While I do not agree with Andrew Roberts (please, nobody tell him that) about Denis Healey being the worst Chancellor Britain has ever had, I do not think he was much good. One cannot deny that Mr Roberts is correct in the following assessment:
The British are famously indulgent when it comes to elderly politicians, turning them into cuddly national treasures regardless of what they did in their prime, especially if they are on the left. It happened to Tony Benn and Michael Foot, is happening to Shirley Williams and is even going to happen to Neil Kinnock.‎ Having reached the splendid age of 98 it was always going to happen to Denis Healey, but that doesn’t excuse the Sunday Times obituary by the novelist Robert Harris which described Healey’s five years at the Treasury in the 1970s as “bruising” when they were in fact catastrophic and humiliating for a western democracy.

They were the years of going cap in hand to the IMF, of the winter of discontent when the rubbish lay uncollected in the street and the dead went unburied, of the confiscatory 98 percent top rate of income tax when Healey deliberately chose to tax the rich till the pips squeaked (a phrase he unconvincingly afterwards denied using). All of these national humiliations were Healey’s fault, though you wouldn’t have guessed it from the adulatory obits on the BBC and other media.
A couple of days after that article appeared, there was a response by Oliver Kamm who insisted that Denis Healey was not the worst Chancellor this country has ever had. (To be fair, there is hot competition for that title.)

Let us now turn to the man whose death we are mourning today and whose tenure as Chancellor is usually judged to have been remarkably successful: Geoffrey Howe, who has died at the age of 88.

The BBC gives a general overview of the man and his career, mentioning that he died of a suspected heart attack "after attending a jazz concert with his wife Elspeth". Being acquainted with the redoubtable Lady Howe, the supposed real author of her husband's infamous resignation speech of 1990, I can well believe it.

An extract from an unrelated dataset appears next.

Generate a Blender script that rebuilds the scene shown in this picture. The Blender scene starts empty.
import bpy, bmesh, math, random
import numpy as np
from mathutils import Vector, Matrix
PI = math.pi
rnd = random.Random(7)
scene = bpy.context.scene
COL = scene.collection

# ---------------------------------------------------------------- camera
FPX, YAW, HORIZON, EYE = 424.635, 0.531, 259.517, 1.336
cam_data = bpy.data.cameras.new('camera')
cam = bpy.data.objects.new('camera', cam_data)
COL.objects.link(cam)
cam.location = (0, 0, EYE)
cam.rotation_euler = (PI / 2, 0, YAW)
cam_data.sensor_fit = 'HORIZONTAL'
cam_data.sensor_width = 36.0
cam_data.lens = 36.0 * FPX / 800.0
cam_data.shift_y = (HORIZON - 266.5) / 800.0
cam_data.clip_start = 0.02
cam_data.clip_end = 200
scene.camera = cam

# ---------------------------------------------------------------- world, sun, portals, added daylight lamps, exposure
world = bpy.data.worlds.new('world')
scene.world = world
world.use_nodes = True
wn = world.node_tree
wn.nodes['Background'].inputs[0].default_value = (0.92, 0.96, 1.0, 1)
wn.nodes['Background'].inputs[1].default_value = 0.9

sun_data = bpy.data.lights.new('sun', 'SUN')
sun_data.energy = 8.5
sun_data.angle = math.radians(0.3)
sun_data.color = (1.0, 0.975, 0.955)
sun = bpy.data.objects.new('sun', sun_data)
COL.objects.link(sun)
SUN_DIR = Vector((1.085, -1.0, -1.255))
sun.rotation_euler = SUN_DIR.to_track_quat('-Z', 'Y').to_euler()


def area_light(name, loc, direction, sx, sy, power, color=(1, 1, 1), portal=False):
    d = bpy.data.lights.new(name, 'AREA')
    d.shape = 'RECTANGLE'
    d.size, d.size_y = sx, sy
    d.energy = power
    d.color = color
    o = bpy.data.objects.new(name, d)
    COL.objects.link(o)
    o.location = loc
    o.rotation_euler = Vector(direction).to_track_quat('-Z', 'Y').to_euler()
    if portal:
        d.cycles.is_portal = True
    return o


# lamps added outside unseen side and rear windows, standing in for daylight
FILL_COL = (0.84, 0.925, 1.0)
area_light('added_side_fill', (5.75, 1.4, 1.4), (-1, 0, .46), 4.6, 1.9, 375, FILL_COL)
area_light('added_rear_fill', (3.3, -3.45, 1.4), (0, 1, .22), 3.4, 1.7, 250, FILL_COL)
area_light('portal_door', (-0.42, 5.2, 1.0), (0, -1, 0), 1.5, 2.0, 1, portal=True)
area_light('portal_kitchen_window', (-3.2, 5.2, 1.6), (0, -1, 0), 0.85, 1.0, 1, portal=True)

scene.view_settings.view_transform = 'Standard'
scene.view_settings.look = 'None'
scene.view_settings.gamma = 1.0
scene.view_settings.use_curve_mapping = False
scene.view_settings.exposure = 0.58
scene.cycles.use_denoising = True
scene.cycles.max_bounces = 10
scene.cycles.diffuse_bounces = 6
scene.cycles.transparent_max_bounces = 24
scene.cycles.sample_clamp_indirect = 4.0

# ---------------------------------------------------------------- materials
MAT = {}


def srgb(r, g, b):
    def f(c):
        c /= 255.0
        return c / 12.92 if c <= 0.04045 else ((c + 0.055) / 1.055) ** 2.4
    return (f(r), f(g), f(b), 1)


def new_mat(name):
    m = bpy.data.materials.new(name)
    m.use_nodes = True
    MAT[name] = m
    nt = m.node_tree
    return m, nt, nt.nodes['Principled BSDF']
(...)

The Independent gleefully provides a video of that speech in 1990, which is commonly held to be the beginning of the end for Margaret Thatcher's premiership. It also provides an extraordinarily badly written article by someone called Olivia Blair (no relation, I assume). Has the Indy given up hiring hacks who have writing and research skills?

The Telegraph has put up a picture gallery of Lord Howe of Aberavon's life and, one assumes, will  have a more balanced obituary tomorrow. It is, perhaps, unfortunate that Geoffrey Howe's life and illustrious political career will be for ever defined by that resignation speech. A few years ago, in the course of some research, I looked up the text in Hansard and was stunned anew by the sheer venom it expressed towards the Prime Minister. It is no wonder she and many others were shocked.

Several points need to be made. The first, a minor one, is that the American journalist who introduces the recording for an American audience, unlike the Indy hack, gets the title right: he was Sir Geoffrey Howe not Sir Howe. Which takes me back to my question about the Indy.

More importantly, Sir Geoffrey's analysis of the history and developments in the European Community (as it then was) is somewhat inaccurate and his predictions are wrong. Then again, many of the same arguments are being used now by the people who want us to vote to stay in the European Union. I suspect Lord Howe was not happy about political developments in this country in the last few years as far as the membership of the European Union is concerned.

Nor could he have been happy with the political development of the man who was sitting next to him and to whom he referred several times as one who was in agreement with him. The Rt Hon. Member for Blaby was Nigel Lawson, also a former Chancellor of the Exchequer, subsequently Lord Lawson of Blaby and most recently President of Conservatives for Britain. He is likely to play a prominent role  in the campaign for Brexit.